GREEN DAY (Band): (Singing) Peel me off this Velcro seat and get me moving. I sure as hell can't do it by myself.

Mr. BRENT BAUGHMAN: Nothing is sacred on the Internet.

(Soundbite of laughter)

Mr. BAUGHMAN: Oh, my gosh. Hi, Alice. Sorry I'm your celebrity. I'm Brent, the intern here at WEEKEND EDITION.

Okay, Alice, for playing the puzzle today, you'll get a WEEKEND EDITION lapel pin, the 11th Edition of Merriam-Webster's Collegiate Dictionary and Thesaurus. I need to grab one of those before school starts next week, actually. The Scrabble Deluxe Edition from Parker Brothers, which my roommate in Boston and I loved to play - hi, Kate. The "Puzzlemaster Presents" from Random House Volume 2. Will Shortz's latest book series, "Will Shortz Presents KenKen," Volumes 1 and 2 and 3 from St. Martin's Press. Even though, as a humanity student, those are hard for me because they involve math. And one of Will Shortz's "Puzzlemaster Decks of Riddles and Challenges" from Chronicle Books.

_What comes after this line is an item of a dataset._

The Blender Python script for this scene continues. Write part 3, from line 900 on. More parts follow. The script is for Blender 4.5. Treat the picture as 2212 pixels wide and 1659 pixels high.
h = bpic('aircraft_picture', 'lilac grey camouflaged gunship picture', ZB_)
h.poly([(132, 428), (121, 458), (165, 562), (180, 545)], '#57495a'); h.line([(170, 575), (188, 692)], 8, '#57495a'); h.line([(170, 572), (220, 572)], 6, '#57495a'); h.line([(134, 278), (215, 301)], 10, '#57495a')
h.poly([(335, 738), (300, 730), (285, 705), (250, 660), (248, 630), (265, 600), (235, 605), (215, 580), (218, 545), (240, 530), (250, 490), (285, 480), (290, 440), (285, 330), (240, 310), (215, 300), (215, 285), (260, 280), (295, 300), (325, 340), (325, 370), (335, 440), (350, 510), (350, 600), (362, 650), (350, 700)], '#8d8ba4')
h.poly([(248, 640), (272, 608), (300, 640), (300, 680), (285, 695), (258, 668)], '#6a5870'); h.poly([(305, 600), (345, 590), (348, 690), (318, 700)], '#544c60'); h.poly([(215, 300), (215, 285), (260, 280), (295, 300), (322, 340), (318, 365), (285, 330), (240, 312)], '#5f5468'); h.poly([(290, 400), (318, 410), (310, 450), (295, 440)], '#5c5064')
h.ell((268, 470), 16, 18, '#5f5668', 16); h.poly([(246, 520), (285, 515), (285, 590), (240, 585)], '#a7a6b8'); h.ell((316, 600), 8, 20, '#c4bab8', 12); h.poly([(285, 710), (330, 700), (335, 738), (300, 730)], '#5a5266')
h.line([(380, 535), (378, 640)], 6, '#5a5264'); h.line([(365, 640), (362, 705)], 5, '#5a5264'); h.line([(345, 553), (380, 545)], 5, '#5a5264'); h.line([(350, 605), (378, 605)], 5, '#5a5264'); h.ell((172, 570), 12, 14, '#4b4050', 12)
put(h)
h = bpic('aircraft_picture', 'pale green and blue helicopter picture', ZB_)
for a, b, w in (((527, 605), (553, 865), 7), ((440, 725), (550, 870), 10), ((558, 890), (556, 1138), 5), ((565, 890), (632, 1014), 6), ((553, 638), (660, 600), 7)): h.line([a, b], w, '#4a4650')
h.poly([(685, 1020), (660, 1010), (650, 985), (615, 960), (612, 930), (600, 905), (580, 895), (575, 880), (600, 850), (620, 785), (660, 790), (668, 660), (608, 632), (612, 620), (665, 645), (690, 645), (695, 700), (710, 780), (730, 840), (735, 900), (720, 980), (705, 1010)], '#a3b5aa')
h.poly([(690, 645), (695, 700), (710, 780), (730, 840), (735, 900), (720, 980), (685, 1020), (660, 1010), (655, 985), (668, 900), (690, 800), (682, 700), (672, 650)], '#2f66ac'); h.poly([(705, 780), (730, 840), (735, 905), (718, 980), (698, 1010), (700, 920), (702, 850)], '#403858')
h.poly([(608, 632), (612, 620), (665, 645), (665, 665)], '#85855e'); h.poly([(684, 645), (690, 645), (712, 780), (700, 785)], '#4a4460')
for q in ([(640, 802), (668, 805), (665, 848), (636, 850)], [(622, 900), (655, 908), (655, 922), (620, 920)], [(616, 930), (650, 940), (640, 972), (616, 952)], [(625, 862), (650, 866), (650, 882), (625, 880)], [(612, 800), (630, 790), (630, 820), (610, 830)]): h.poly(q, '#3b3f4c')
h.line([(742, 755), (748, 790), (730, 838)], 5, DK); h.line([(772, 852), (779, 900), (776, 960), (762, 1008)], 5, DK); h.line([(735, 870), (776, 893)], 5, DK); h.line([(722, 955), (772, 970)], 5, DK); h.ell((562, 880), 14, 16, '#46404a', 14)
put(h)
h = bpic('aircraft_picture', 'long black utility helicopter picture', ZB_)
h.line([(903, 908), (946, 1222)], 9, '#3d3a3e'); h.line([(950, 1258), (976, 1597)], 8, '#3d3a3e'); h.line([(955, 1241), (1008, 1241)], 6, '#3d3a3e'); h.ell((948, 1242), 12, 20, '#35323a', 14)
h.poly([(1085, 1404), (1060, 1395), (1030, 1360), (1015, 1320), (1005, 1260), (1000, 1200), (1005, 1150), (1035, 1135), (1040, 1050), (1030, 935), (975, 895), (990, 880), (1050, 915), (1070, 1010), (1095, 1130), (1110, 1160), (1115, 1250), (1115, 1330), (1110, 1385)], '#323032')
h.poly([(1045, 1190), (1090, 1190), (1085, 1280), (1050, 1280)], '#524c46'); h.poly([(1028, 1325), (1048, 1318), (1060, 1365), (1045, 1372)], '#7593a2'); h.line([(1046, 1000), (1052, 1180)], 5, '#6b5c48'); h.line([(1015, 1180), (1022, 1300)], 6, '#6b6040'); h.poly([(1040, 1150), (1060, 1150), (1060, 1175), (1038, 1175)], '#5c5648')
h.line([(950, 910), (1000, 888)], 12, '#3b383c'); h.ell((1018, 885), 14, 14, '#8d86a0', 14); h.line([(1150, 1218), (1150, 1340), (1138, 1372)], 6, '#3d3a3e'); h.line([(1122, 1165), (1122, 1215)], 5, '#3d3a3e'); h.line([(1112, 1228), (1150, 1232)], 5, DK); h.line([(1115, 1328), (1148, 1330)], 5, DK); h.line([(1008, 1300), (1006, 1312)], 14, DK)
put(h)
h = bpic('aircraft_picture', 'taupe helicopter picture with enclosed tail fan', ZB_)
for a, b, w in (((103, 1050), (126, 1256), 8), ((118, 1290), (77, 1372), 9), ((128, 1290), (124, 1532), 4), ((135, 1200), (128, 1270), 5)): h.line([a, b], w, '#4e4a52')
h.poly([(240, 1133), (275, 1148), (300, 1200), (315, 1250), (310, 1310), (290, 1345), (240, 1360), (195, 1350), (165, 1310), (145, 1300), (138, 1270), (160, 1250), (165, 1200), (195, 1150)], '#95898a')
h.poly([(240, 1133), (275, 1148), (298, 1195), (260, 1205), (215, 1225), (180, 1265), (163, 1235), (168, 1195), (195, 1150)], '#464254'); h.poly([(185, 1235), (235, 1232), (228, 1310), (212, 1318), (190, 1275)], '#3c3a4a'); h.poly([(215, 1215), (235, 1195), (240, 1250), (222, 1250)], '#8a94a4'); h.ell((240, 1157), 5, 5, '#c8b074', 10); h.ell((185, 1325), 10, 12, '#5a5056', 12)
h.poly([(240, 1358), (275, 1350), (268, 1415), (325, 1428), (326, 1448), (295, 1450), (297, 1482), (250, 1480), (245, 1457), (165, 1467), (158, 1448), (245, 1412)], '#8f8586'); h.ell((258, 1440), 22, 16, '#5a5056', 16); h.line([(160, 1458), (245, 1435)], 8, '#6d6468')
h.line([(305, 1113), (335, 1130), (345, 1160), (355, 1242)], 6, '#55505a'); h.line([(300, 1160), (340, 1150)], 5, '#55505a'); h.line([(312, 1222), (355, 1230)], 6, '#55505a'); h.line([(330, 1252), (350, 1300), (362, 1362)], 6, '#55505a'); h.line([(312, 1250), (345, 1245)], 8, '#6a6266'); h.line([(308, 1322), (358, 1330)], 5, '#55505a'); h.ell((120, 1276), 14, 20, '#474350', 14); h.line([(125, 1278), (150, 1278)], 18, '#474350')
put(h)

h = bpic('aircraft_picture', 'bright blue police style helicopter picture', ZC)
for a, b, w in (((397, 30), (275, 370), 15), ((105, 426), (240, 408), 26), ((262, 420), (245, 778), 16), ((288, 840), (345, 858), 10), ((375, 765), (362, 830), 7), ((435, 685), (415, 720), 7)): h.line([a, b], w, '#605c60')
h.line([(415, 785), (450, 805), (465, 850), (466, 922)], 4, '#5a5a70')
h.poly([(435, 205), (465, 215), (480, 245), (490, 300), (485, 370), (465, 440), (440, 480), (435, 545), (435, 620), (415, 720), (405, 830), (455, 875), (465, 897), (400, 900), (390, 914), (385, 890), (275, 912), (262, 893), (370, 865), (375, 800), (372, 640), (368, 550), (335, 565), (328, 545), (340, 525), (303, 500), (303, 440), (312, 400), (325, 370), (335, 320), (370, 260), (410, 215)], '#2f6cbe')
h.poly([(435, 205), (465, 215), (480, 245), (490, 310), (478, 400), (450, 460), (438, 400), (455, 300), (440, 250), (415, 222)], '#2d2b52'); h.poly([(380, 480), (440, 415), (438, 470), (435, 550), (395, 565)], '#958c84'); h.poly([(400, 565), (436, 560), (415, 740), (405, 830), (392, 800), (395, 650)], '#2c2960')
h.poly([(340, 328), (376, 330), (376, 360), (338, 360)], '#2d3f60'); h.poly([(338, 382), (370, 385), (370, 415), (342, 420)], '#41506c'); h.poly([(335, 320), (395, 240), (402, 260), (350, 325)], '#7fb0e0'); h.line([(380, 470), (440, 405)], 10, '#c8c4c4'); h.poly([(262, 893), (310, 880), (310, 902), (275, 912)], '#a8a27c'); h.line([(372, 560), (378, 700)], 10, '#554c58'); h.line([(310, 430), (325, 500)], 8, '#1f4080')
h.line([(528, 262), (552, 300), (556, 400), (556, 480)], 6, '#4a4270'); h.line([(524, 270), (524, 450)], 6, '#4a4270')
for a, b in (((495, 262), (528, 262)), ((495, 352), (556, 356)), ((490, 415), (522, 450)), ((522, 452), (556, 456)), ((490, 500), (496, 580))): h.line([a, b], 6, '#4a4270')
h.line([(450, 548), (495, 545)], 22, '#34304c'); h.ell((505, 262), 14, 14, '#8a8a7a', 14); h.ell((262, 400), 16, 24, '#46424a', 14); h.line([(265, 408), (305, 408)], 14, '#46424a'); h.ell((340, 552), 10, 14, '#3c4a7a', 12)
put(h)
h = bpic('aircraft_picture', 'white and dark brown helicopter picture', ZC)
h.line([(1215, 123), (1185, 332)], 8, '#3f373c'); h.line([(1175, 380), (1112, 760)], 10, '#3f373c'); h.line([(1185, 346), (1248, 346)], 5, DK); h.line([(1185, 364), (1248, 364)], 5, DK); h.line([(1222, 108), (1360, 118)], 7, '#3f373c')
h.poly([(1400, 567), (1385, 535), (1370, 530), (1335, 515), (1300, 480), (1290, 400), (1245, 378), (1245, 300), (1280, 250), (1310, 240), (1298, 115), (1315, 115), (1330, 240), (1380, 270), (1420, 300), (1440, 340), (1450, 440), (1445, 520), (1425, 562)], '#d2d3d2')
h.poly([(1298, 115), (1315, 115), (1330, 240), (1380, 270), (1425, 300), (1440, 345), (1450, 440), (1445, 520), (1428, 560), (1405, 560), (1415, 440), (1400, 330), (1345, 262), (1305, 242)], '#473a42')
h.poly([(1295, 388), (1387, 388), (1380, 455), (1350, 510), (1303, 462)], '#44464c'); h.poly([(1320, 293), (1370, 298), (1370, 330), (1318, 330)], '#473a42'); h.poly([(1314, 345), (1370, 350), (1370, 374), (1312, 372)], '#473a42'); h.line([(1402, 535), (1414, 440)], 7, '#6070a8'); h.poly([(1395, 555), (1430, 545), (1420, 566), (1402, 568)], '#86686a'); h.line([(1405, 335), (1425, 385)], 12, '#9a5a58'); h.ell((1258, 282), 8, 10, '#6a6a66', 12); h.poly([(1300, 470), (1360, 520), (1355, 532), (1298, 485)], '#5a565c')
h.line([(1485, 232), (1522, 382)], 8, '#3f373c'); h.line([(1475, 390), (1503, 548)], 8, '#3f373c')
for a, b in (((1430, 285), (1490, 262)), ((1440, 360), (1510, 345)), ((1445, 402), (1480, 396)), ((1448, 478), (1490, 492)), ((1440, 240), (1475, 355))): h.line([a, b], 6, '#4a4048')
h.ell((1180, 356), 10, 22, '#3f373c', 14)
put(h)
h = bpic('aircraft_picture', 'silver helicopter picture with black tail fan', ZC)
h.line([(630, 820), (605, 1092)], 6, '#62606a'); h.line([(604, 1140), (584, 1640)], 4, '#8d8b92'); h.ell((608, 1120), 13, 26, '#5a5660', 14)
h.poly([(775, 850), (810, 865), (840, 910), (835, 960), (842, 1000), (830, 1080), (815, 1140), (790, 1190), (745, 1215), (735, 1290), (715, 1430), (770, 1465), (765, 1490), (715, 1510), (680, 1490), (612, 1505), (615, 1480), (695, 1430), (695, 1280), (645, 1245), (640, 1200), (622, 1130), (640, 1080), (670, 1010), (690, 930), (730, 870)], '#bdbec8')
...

HANSEN: Our intern, Brent Bauchman.

Ms. VENEZIANI: Wow, thank so you much.

HANSEN: Before you go, Alice…

Ms. VENEZIANI: Sure.

HANSEN: Tell us what member station you listen to.

Ms. VENEZIANI: I listen to WHYY in sunny, Philadelphia.

HANSEN: All righty. Alice Veneziani of Riverton, New Jersey, thanks so much for playing our puzzle today.

Ms. VENEZIANI: Thank you.

HANSEN: All right, Will, we need a challenge for next week.

SHORTZ: Yes. Name a famous leader in world history — the name by which this person is usually known. Change the first letter of the leader's name to the previous letter of the alphabet, rearrange the result, and you'll name what this person was the leader of. Who was it? And where was this person the leader?

So, again, a famous leader in world history, it's the usual name for this person. Change the first letter to the previous letter of the alphabet, rearrange the result, and you'll name what this person was the leader of. Who is it, and where was this person the leader?

HANSEN: When you have the answer, go to our Web site npr.org/puzzle and click on the Submit Your Answer link. Only one entry per person, please. Our deadline is Thursday 3 p.m., Eastern Time, please include a phone number where we can reach you at about that time - we'll call you if you're the winner and you'll get to play Puzzle on the Air with the puzzle editor of The New York Times and WEEKEND EDITION's puzzlemaster Will Shortz. Thanks a lot, Will.

SHORTZ: Thanks, Liane.

HANSEN: And Brent Baughman, thanks to you and good luck when you go back to Emerson College.

Mr. BAUGHMAN: Thank you, Liane, for a great summer.